--- BEGIN Task input ---
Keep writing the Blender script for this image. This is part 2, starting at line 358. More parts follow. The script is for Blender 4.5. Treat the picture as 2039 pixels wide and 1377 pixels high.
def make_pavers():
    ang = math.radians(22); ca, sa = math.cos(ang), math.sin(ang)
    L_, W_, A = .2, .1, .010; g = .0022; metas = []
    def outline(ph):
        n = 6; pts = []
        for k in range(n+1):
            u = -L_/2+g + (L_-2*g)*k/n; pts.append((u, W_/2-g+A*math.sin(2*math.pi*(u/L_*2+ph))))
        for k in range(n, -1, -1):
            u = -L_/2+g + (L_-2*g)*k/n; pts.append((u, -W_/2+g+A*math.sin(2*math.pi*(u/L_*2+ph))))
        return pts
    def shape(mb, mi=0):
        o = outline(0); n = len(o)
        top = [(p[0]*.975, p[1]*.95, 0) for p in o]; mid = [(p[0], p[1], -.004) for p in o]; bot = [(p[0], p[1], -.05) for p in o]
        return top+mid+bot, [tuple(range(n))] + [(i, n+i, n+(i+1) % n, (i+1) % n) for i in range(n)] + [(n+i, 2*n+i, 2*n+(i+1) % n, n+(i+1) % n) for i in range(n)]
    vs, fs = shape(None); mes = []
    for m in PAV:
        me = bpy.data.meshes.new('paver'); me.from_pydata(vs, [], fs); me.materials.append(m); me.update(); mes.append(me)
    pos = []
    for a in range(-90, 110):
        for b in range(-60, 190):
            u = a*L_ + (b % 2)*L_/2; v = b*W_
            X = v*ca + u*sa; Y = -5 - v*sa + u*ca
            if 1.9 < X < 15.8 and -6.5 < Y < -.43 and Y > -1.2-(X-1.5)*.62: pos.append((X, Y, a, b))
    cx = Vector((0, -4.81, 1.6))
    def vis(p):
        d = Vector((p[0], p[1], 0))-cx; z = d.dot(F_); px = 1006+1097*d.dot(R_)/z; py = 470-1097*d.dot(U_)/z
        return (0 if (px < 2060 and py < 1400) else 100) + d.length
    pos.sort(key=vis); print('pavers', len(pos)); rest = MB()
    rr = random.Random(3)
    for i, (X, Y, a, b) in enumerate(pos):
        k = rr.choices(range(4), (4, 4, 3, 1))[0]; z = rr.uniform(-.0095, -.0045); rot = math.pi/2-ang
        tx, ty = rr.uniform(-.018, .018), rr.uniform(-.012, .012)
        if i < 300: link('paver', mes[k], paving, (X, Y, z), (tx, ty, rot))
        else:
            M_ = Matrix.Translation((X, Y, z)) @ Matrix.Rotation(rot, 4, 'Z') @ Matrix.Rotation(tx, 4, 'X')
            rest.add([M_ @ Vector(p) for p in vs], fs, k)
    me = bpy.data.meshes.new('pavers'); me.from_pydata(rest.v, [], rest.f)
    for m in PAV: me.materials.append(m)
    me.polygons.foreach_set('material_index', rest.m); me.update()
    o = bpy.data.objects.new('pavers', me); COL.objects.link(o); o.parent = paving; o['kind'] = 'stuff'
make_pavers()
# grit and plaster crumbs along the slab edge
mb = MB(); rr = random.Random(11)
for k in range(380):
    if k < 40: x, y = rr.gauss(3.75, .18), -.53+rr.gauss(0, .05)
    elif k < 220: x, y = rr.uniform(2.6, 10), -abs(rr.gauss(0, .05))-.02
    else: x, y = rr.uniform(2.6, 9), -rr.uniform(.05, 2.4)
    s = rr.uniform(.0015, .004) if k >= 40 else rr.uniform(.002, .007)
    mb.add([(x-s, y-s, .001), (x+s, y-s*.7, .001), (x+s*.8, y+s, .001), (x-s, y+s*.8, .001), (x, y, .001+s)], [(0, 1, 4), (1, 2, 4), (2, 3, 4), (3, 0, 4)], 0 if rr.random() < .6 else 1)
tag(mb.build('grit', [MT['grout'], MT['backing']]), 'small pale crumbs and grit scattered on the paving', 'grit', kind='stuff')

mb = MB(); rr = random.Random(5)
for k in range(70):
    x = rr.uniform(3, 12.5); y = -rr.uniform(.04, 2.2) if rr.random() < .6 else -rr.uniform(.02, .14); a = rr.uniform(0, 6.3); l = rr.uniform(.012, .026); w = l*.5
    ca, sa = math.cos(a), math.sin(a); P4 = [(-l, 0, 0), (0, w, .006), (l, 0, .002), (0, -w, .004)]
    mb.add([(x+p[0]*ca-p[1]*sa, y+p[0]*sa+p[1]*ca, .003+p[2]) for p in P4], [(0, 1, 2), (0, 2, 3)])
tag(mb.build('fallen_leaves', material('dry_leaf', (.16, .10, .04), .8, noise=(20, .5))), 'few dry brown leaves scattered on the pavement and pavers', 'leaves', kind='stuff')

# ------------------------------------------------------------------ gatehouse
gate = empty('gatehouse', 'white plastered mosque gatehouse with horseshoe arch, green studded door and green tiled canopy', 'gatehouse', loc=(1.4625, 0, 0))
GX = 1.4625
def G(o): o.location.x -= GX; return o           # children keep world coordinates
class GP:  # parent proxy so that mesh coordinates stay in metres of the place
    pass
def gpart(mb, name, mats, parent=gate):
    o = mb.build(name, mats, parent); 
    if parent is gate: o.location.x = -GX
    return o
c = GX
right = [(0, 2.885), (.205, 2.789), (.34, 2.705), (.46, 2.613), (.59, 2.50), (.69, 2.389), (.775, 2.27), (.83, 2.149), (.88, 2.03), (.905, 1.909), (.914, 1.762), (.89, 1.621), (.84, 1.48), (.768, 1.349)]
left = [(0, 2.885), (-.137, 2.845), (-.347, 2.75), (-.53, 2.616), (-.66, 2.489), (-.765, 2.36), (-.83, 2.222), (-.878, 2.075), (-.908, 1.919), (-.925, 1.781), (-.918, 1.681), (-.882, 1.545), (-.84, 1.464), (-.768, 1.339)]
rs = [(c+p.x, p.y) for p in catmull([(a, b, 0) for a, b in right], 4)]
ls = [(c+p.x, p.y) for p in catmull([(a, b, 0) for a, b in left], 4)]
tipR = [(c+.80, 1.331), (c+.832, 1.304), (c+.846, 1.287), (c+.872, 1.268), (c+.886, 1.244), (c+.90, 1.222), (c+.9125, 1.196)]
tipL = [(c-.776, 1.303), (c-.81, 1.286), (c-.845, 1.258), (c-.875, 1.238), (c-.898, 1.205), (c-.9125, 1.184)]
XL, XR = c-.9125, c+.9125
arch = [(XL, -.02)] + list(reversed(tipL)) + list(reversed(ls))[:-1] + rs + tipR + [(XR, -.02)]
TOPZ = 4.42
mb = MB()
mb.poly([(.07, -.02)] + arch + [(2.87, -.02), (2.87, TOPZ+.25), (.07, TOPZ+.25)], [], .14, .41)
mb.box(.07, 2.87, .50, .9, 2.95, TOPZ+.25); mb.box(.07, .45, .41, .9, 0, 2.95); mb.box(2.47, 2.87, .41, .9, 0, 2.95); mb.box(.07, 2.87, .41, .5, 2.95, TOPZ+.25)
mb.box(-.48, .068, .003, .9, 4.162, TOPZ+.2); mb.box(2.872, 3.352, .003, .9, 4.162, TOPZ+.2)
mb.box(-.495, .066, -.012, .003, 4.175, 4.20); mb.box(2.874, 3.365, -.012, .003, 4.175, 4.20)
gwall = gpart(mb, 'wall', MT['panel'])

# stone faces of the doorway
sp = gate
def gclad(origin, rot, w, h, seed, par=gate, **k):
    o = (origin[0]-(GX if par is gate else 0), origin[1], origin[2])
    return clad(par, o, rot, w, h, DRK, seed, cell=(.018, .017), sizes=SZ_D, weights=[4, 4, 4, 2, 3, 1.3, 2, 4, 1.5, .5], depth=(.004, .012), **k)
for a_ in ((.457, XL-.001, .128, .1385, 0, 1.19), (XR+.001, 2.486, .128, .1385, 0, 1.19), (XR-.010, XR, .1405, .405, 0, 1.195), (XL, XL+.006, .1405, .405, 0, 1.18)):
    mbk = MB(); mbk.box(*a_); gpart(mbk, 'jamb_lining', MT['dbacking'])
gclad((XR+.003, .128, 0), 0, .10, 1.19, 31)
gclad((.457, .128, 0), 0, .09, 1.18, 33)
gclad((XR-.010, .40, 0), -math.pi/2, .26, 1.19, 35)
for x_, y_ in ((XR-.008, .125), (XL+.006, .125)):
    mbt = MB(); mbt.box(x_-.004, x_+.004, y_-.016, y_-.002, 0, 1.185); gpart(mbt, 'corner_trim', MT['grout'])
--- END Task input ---
--- BEGIN Task input ---
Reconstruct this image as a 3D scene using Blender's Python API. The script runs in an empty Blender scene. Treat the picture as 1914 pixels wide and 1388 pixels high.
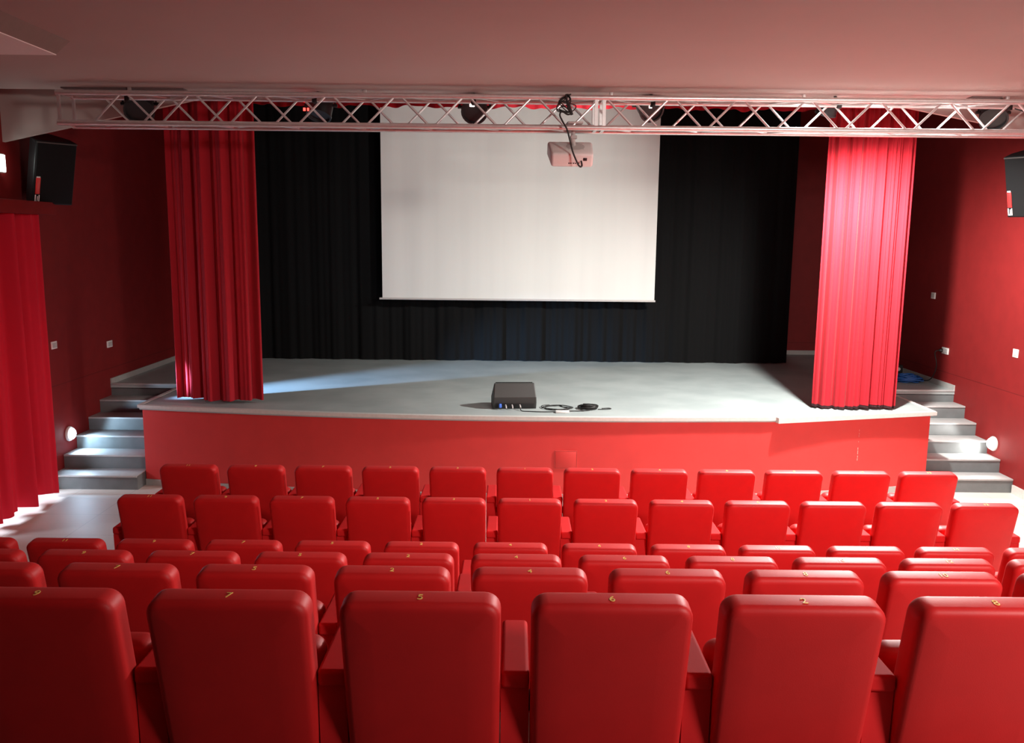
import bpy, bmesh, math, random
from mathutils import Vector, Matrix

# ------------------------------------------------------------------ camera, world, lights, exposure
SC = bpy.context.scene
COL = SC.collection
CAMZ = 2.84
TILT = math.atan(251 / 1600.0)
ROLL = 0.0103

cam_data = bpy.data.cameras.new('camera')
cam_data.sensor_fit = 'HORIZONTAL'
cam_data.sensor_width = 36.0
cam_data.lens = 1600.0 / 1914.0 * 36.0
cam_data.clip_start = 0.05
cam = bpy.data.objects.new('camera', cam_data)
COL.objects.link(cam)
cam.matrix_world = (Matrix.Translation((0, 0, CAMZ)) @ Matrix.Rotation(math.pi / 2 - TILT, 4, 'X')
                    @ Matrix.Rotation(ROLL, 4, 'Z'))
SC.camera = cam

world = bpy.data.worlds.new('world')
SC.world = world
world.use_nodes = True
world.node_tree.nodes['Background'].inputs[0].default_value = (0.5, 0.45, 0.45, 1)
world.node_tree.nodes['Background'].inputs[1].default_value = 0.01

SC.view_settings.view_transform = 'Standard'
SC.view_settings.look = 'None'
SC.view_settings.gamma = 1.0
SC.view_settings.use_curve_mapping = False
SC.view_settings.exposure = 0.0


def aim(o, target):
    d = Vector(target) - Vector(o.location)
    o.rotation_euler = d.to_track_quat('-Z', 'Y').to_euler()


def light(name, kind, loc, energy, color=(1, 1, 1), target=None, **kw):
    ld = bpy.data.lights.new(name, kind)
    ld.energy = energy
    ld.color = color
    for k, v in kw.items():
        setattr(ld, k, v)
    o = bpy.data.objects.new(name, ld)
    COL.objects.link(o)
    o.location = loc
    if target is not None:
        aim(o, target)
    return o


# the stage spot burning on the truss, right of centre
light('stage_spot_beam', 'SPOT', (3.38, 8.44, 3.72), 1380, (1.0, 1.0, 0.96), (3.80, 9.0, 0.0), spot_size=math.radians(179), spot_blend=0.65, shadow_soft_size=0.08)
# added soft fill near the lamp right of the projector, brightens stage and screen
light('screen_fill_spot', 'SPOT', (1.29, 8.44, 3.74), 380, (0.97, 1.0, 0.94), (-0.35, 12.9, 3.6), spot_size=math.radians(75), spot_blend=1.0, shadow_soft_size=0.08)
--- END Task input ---
Exercise details
Pictures are not part of the copy. Reproduce the lines from the one containing "Reconstruct this image" through the one containing "ROLL = 0.0103", exactly and nothing more.

Final result
Reconstruct this image as a 3D scene using Blender's Python API. The script runs in an empty Blender scene. Treat the picture as 1914 pixels wide and 1388 pixels high.
import bpy, bmesh, math, random
from mathutils import Vector, Matrix

# ------------------------------------------------------------------ camera, world, lights, exposure
SC = bpy.context.scene
COL = SC.collection
CAMZ = 2.84
TILT = math.atan(251 / 1600.0)
ROLL = 0.0103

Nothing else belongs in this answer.